A Peacock in a Snow Storm!


It FINALLY snowed! I was getting worried that vacation would end before there was another storm. Although I usually like my winter weather to come between the hours of 4am and 6am on a school day, I was getting desperate for a light, fluffy snow before heading back to class so I could snap some pictures of my latest knitting projects: neck warmers on fence posts and heavy aran sweaters on husbands leaning against old dodge trucks. I needed the snow cover to mask the depressing brown that pervades a Pennsylvanian winter, and I'm thankful Mother Nature provided just enough. 

I must make two confessions: I'm absolutely obsessed with photographing my knitting projects, and I can't stop admiring the pics once they're posted on Ravelry, Facebook, and now this blog.

Last night, my husband, who was a wicked good sport when I dressed him up and dragged him around for a photo-shoot, told me I was incredibly vain. He just caught me looking at the pictures during the Eagles game for the up-tenth time. Although my gut reaction was to defend my honor, I decided he might be right and then...I embraced the accusation!
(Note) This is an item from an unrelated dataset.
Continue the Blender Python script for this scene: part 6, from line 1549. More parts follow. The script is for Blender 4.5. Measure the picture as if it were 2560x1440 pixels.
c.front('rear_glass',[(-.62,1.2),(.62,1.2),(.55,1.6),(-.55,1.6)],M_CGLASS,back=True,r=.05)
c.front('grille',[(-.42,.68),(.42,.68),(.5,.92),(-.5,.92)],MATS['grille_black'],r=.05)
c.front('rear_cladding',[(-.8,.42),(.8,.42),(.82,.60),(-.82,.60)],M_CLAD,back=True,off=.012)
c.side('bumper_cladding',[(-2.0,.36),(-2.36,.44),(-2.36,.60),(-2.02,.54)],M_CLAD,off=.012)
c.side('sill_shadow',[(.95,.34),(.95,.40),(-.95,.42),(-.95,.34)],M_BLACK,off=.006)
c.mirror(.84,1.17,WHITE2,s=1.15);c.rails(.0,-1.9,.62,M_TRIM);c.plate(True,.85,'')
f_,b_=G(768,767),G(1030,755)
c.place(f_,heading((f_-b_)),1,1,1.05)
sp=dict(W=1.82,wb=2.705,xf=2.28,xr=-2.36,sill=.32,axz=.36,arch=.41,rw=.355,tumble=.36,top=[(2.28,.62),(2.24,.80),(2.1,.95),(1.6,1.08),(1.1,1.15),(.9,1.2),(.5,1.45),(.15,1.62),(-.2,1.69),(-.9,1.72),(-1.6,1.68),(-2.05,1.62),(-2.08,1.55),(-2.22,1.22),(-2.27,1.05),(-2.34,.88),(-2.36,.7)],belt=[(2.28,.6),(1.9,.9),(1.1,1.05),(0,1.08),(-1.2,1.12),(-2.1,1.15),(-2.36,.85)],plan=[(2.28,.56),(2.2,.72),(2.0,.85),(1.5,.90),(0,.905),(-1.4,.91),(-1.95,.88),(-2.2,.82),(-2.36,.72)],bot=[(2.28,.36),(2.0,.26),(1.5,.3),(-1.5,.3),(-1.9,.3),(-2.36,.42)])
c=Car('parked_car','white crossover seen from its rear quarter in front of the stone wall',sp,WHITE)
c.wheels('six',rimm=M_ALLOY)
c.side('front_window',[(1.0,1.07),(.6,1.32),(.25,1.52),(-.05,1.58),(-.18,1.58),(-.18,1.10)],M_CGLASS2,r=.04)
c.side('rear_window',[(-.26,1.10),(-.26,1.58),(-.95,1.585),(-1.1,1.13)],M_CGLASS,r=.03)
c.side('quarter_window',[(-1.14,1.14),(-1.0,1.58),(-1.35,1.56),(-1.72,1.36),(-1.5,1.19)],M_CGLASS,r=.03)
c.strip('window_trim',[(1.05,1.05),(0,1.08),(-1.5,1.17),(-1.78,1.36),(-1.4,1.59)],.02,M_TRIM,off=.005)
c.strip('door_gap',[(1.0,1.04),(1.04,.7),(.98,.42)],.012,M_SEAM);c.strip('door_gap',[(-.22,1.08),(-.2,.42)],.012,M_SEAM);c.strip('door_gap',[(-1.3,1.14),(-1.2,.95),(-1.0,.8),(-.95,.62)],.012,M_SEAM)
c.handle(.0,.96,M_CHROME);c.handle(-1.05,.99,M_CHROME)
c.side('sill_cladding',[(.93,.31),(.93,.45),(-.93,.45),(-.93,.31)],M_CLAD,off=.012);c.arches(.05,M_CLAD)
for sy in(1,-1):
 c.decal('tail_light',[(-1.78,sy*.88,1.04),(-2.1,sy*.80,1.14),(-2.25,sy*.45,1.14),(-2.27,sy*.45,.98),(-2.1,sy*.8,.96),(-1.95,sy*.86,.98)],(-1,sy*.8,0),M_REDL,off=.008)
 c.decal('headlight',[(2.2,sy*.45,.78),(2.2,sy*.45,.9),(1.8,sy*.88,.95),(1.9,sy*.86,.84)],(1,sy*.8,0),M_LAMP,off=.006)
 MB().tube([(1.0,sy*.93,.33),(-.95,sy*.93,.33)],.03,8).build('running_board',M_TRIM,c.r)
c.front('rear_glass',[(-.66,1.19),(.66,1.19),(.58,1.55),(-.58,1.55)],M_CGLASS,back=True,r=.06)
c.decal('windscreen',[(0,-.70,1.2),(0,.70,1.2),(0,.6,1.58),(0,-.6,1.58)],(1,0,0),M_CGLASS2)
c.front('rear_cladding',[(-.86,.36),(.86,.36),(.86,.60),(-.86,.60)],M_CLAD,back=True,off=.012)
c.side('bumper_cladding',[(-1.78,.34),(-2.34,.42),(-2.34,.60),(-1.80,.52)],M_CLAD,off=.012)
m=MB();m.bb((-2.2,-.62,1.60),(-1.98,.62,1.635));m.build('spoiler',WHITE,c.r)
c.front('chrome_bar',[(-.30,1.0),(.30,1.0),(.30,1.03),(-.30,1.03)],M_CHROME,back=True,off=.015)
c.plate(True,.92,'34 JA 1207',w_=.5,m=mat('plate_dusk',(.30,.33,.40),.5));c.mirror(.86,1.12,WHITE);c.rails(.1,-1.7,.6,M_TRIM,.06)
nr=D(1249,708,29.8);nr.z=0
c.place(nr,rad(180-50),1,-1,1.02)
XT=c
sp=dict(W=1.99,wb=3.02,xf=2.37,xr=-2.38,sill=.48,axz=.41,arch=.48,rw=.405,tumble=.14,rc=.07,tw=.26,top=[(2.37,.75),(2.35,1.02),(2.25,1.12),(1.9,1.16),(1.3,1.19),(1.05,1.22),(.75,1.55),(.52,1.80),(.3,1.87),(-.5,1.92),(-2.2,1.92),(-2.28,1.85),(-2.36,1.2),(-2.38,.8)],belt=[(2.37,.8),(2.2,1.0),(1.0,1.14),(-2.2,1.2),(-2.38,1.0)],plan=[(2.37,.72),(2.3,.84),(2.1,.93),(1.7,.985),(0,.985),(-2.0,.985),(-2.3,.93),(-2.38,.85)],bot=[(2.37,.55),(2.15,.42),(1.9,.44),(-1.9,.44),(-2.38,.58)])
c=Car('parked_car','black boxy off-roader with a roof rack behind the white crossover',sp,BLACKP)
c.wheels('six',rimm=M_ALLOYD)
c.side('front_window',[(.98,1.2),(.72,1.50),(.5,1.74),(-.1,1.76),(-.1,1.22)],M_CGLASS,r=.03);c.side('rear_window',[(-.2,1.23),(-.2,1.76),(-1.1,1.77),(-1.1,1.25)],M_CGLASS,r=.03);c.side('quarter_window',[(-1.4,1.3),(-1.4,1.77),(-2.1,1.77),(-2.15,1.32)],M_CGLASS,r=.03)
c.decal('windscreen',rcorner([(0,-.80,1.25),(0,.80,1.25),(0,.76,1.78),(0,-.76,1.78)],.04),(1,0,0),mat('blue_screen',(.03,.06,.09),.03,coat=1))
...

The fence posts are far more flattering than the alternative: a selfie.  


 

But I wonder...am I, or any knitter who has just finished a project, really peacocking? We knitters turn nothing into something after months, weeks, days, or maybe just hours. The sweater my husband is wearing above started out as 14 balls of brown yarn, two years ago when we wandered into Colorful Stitches, one of my favorite, local knit shops in Lenox, MA, not far from where I grew up. An hour later, we walked out with these 14 balls of British Sheep Breeds chunky yarn and a pattern book: Rowan's Purelife Winter Collection. For a year and a half, the yarn sat untouched, in its bag, while I worked on other projects, but this July, July 29th to be exact, I pulled it out and cast on while we were vacationing on Chebeague Island. A project such as Cartmel Mens is time consuming, and, when we came back from our summer holiday, I stole time in the car waiting for my husband to get a haircut, at school before the students arrived, Sunday mornings before the dog nudged me to go out for a walk and any other time I could manage. I got up early and stayed up late. I worked 20 rows, found a mistake and tore out 10 because I couldn't live with an imperfection no one else would notice. 


This sweater is a thing of beauty: the color, the texture, the weight. I can't stop staring at it because I can't believe I created it. It came from sitting down for endless hours, reading a pattern in a "foreign" language, and rubbing two metal sticks on a wire together while making a whole bunch of knots in a strand of yarn. It came from nothing. It came from designer Marie Wallin. It came from me.  

It's okay to be a peacock in a snow storm when you've created an object of form fitting beauty!